When I was a kid, I found an old 78 record in our basement that featured Hank Williams singing "Cold, Cold Heart" on one side, and "Dear John" on the other. Those old 78s were nigh indestructible, as were the 45s that came later. I know this because "Dear John" is hanging on my family room wall, right beside my Dean Dillon "Slick Nickel" album and my James Dean poster.

Anyway, I was listening to the radio the other day and heard an introduction for Hank Williams III.

My ears perked up, because I'm a diehard Hank Williams fan - senior, not junior, mind you. And if there's a better song than "I'm So Lonesome I Could Cry," I don't know what it is.

Check out this line from the redneck lyricist.

The silence of a falling star

Lights up a purple sky

And as I wonder where you are

I'm so lonesome I could cry

That may clue you in on the fact that I'm not a credible modern day music critic.

In my world, Queen, Three Dog Night and Steppenwolf still rule the airwaves, although I have acquired a soft spot for Smashmouth and Sugarland along the way.

Nonetheless, I kind of liked Hank III. He sounds a lot like his grandfather - who died 55 years ago on New Year's Eve at the age of 29.

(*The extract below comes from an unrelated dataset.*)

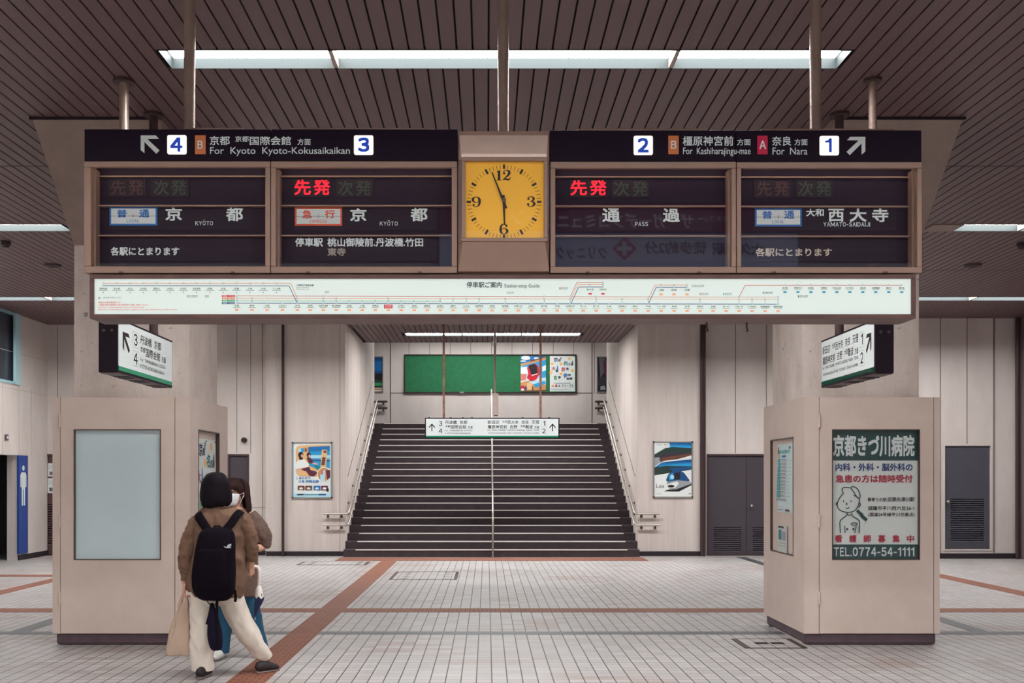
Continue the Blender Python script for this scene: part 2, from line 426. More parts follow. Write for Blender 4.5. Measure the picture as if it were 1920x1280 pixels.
trim(MB().box(4.9, 5.07, 10.05, 19.6, 0, .0025), 'joint_steel')

# ceiling: aluminium boards running away from the camera, with dark gaps and openings for the lights
SP = .1147
ce = MB(); bk = MB()
gaps_y = [0.02, 4.93, 9.83, 14.75]
cuts = [(y - .16, y + .16, a, b) for y, a, b, j in ROWS] + [(21.1, 21.6, -1.75, 2.0)]
YEND = 22.6
x = XL - .05
i0 = math.floor((XL - .03) / SP)
for i in range(i0, int((XR + .1) / SP) + 2):
    a, b = i * SP + .007, (i + 1) * SP - .007
    a += .012; b += .012
    end = YEND if (a > SX0 - .02 and b < SX1 + .02) else 20.5
    iv = [(YB, end)]
    for g in gaps_y: iv = [s for (p, q) in iv for s in ([(p, q)] if not p < g < q else [(p, g - .008), (g + .008, q)])]
    for (y0, y1, x0, x1) in cuts:
        if b > x0 and a < x1:
            iv = [s for (p, q) in iv for s in ([(p, q)] if q <= y0 or p >= y1 else [(p, y0), (y1, q)]) if s[1] - s[0] > .01]
    for p, q in iv: ce.box(a, b, p, q, ZC, ZC + .02)
ceiling = struct(ce, 'ceiling', 'slat')
bkm = MB()
ys = sorted(set([YB, YEND + .02] + [v for c in cuts for v in c[:2]]))
for p, q in zip(ys[:-1], ys[1:]):
    holes = sorted([(c[2], c[3]) for c in cuts if c[0] <= p + 1e-6 and c[1] >= q - 1e-6])
    xs = XL - .1
    xe = XR + .3
    for (h0, h1) in holes:
        bkm.box(xs, h0, p, q, ZC + .025, ZC + .035); xs = h1
    bkm.box(xs, xe, p, q, ZC + .025, ZC + .035)
bkm.box(SX0 - .3, SX1 + .3, YEND - .02, YEND + .02, ZC, ZC + .9)
struct(bkm, 'ceiling_backing', 'groove')
struct(MB().box(XL - .3, XR + .3, YB, 24, ZC + .6, ZC + .7), 'roof_slab', 'groove')

# walls
def wall(name, mb, m='wall', **k): return struct(mb, name, m, **k)
JO = 'groove'
zt = ZC + .5
# rear wall behind the camera
wall('wall_back', MB().box(XL - .2, XR + .2, YB - .2, YB, 0, zt))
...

I looked up Hank III's Web site to see if he is, in fact, the true heir of Williams Sr., or if he is just another rumored offspring like Kid Rock. Kid Rock - despite the Internet buzz - is NOT the son of Hank Williams Jr., although it would not surprise me if he were.

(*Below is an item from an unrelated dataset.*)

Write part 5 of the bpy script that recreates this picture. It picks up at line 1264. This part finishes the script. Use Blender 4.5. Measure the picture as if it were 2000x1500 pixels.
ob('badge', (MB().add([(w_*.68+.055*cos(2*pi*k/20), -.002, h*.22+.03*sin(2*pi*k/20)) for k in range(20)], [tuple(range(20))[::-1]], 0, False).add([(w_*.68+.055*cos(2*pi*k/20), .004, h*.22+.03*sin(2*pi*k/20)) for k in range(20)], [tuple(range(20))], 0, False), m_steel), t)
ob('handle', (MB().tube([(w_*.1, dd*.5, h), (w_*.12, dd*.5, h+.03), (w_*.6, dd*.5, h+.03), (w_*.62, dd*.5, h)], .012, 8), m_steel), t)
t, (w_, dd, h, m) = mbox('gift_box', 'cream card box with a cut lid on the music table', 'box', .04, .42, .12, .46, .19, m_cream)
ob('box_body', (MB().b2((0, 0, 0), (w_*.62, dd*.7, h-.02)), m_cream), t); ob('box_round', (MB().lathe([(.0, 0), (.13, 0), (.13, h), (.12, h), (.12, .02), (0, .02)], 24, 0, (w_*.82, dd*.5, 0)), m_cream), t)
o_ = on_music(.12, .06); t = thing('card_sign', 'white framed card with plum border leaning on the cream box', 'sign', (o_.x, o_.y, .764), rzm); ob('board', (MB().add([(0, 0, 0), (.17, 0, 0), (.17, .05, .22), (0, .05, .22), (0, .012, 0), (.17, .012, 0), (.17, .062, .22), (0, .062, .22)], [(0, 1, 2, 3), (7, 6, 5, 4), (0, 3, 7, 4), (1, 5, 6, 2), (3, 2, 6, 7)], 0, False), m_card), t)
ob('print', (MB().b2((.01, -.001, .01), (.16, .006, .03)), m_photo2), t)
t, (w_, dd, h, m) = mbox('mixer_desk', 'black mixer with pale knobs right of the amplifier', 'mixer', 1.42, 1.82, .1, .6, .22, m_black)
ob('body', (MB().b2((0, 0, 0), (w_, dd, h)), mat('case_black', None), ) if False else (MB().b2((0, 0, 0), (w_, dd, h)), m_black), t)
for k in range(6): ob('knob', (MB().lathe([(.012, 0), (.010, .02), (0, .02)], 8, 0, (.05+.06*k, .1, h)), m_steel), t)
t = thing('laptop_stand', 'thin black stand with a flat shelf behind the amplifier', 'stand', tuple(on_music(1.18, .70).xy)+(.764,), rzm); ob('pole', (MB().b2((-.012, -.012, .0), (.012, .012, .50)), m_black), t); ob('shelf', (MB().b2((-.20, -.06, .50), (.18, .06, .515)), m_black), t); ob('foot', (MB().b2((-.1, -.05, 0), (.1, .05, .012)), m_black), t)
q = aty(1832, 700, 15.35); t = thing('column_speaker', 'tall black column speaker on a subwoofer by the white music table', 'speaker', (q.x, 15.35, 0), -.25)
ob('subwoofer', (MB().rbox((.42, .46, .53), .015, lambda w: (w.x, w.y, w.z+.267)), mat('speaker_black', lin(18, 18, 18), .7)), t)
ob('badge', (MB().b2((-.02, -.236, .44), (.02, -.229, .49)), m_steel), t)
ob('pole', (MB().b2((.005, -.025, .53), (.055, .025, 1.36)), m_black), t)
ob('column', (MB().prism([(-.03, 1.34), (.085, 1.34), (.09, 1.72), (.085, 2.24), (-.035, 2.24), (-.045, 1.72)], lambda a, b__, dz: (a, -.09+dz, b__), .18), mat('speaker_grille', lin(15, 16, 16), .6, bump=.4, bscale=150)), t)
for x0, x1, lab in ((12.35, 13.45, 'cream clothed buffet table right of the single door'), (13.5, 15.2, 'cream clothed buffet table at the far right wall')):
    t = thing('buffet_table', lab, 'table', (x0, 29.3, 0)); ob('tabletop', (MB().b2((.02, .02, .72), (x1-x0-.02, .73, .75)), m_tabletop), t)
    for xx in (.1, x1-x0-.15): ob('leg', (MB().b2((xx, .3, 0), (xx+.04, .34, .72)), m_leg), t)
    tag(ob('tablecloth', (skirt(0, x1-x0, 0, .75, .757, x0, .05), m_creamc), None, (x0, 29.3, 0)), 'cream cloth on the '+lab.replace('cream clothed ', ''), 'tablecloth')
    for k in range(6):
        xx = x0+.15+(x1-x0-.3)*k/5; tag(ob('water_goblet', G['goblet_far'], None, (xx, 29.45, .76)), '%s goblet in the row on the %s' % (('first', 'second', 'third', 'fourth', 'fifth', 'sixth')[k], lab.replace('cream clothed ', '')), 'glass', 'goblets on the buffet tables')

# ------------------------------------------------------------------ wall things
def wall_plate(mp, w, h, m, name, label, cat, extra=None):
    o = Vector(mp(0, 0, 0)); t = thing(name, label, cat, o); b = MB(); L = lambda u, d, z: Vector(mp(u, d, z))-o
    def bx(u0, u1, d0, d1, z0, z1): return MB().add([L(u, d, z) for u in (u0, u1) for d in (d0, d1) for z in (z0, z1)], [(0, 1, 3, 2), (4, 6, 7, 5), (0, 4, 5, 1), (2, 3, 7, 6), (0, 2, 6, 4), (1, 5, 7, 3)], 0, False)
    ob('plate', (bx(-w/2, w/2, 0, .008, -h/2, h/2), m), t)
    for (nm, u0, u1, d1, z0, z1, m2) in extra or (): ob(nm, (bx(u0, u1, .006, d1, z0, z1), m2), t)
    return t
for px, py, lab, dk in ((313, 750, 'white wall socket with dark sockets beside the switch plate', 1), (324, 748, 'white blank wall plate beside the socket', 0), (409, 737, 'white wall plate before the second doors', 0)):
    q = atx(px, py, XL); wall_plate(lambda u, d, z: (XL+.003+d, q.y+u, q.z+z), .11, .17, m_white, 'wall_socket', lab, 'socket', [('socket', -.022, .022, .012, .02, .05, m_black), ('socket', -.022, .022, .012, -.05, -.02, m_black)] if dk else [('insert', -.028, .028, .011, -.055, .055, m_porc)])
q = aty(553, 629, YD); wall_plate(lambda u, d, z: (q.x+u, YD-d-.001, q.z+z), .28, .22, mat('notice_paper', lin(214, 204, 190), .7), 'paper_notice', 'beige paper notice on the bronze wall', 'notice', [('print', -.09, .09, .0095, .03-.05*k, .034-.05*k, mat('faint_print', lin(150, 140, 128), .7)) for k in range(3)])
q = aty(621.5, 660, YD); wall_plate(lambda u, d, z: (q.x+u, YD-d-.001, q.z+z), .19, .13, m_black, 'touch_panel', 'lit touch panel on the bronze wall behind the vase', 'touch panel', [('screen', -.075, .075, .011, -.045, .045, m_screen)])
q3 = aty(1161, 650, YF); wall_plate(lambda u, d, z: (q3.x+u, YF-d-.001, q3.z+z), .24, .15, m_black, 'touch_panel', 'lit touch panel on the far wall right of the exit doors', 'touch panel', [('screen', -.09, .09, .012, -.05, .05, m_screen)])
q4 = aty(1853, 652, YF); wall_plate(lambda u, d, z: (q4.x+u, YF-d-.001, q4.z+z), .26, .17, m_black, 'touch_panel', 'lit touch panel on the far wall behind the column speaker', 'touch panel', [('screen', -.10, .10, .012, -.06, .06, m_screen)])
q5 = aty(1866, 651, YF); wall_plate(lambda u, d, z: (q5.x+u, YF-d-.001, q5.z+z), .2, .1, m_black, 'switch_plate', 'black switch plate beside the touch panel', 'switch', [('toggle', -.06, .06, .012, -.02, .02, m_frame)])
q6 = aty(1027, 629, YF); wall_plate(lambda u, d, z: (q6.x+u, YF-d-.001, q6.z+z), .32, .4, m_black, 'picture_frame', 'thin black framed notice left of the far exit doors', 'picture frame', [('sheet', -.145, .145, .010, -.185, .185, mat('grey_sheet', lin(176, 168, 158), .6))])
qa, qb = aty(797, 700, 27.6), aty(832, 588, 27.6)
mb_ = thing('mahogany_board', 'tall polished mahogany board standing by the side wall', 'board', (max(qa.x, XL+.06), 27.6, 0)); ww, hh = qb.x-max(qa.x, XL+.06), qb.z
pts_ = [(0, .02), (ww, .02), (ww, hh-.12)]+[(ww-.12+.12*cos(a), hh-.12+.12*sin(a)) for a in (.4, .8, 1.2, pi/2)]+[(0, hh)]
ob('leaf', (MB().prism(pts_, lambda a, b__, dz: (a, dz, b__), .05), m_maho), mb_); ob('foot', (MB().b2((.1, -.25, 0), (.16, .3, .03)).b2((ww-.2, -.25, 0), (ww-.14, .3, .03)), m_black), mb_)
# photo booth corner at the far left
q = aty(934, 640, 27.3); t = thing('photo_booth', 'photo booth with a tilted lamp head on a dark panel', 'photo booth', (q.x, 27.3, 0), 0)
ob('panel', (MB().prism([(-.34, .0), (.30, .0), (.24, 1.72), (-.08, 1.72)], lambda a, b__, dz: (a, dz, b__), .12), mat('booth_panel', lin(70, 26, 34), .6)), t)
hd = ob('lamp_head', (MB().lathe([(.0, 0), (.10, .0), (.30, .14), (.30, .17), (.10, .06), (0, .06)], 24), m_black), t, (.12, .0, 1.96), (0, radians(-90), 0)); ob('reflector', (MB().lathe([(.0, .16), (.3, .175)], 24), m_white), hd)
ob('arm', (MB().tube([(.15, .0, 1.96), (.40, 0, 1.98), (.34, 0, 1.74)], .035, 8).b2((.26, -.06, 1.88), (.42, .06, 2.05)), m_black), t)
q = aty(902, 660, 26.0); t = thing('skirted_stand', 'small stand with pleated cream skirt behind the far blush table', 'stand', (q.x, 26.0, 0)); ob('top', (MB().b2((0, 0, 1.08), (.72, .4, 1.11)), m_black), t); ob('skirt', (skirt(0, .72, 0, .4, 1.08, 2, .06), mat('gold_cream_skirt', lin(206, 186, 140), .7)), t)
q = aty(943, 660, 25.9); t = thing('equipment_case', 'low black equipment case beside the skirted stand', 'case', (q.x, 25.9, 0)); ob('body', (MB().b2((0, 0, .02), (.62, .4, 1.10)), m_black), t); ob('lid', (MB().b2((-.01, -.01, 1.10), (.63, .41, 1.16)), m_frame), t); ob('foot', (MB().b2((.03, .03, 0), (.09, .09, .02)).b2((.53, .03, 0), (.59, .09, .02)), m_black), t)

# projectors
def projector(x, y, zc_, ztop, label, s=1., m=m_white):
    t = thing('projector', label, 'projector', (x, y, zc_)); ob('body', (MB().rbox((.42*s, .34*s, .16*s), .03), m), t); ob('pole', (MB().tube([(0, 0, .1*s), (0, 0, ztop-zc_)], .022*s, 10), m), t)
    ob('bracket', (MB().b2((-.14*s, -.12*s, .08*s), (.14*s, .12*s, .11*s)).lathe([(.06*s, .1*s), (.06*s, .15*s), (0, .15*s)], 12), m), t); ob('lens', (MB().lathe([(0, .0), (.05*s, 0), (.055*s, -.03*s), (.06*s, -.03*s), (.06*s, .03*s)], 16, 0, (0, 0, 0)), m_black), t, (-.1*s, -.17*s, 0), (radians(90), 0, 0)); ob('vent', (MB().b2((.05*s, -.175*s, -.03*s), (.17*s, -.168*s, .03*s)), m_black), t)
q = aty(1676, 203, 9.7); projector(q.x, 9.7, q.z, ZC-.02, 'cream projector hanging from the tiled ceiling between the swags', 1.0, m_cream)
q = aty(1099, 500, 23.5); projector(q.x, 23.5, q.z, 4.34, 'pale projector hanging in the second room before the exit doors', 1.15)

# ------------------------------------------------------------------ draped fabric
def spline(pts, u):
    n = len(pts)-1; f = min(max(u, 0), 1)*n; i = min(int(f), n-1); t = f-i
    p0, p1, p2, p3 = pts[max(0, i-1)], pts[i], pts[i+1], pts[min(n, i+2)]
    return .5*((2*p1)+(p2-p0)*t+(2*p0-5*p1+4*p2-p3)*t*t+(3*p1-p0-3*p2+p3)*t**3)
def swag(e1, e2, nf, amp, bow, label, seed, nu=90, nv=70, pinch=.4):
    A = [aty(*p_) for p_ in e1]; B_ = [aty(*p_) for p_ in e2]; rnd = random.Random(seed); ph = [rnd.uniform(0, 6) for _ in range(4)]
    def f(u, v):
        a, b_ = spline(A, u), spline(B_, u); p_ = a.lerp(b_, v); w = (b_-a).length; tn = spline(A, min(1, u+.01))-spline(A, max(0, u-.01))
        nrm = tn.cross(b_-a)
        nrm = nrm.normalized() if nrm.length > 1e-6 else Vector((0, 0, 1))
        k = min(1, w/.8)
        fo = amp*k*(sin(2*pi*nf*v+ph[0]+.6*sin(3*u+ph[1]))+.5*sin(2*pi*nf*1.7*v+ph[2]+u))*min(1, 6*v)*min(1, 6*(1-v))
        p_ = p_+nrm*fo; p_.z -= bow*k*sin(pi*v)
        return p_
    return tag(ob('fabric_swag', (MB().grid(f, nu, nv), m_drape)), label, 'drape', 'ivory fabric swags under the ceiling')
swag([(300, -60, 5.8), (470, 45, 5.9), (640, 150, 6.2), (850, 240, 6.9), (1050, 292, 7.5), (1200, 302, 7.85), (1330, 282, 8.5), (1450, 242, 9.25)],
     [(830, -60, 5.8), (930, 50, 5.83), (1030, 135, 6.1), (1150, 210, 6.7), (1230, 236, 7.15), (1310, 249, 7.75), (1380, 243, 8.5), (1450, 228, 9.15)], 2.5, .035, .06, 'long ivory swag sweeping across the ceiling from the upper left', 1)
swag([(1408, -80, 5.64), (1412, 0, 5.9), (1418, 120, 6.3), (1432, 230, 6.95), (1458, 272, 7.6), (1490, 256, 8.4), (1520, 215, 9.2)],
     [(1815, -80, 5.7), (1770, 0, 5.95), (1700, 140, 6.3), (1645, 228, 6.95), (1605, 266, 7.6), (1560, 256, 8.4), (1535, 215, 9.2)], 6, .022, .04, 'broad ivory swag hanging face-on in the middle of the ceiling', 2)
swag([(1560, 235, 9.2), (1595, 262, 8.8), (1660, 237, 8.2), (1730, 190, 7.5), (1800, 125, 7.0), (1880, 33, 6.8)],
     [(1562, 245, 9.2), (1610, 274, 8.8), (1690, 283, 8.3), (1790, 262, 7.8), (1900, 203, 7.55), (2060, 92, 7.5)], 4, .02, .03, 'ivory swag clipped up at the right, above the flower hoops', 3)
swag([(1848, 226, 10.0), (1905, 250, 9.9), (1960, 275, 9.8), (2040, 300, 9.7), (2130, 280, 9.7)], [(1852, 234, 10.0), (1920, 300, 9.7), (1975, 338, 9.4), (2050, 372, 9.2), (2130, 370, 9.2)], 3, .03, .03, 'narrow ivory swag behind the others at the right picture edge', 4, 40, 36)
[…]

While browsing the Web site, I came across a description of Hank III's music: "classic country delivered with fiery punk attitude, hard-twang, punkabilly, cowpunk, alternacountry, slacker swing or honky punk."

Honky punk? Can you get in trouble for talking like that? What on God's green earth is a honky punk?

I didn't hear anything like a honky punk coming out of my radio, but if Hank III says he can sing it, who am I to argue? What I did hear was a good likeness of his grandfather's heartfelt twang - which is enough to make me forgive the youngster for all those other noises he makes.

And by the way, if you're unfamiliar with "Dear John," it's probably because it's more than 50 years old. Elton John, Cyndi Lauper and Whitney Houston are a few of the artists who sang copycat songs with the same title. But here are two verses of the Williams original:

"Well when I woke up this morning,

There was a note upon my door,

Said don't make me no coffee Babe,

'cause I won't be back no more,

And that's all she wrote, Dear John,

I've sent your saddle home.

Now Jonah got along in the belly of the whale,

Daniel in the lion's den,

But I know a guy that didn't try to get along,

And he won't get a chance again,

And that's all she wrote, Dear John,

I've fetched your saddle home."

It's not honky punk, but you've got to admit, old Hank knew how to write a Dear John letter.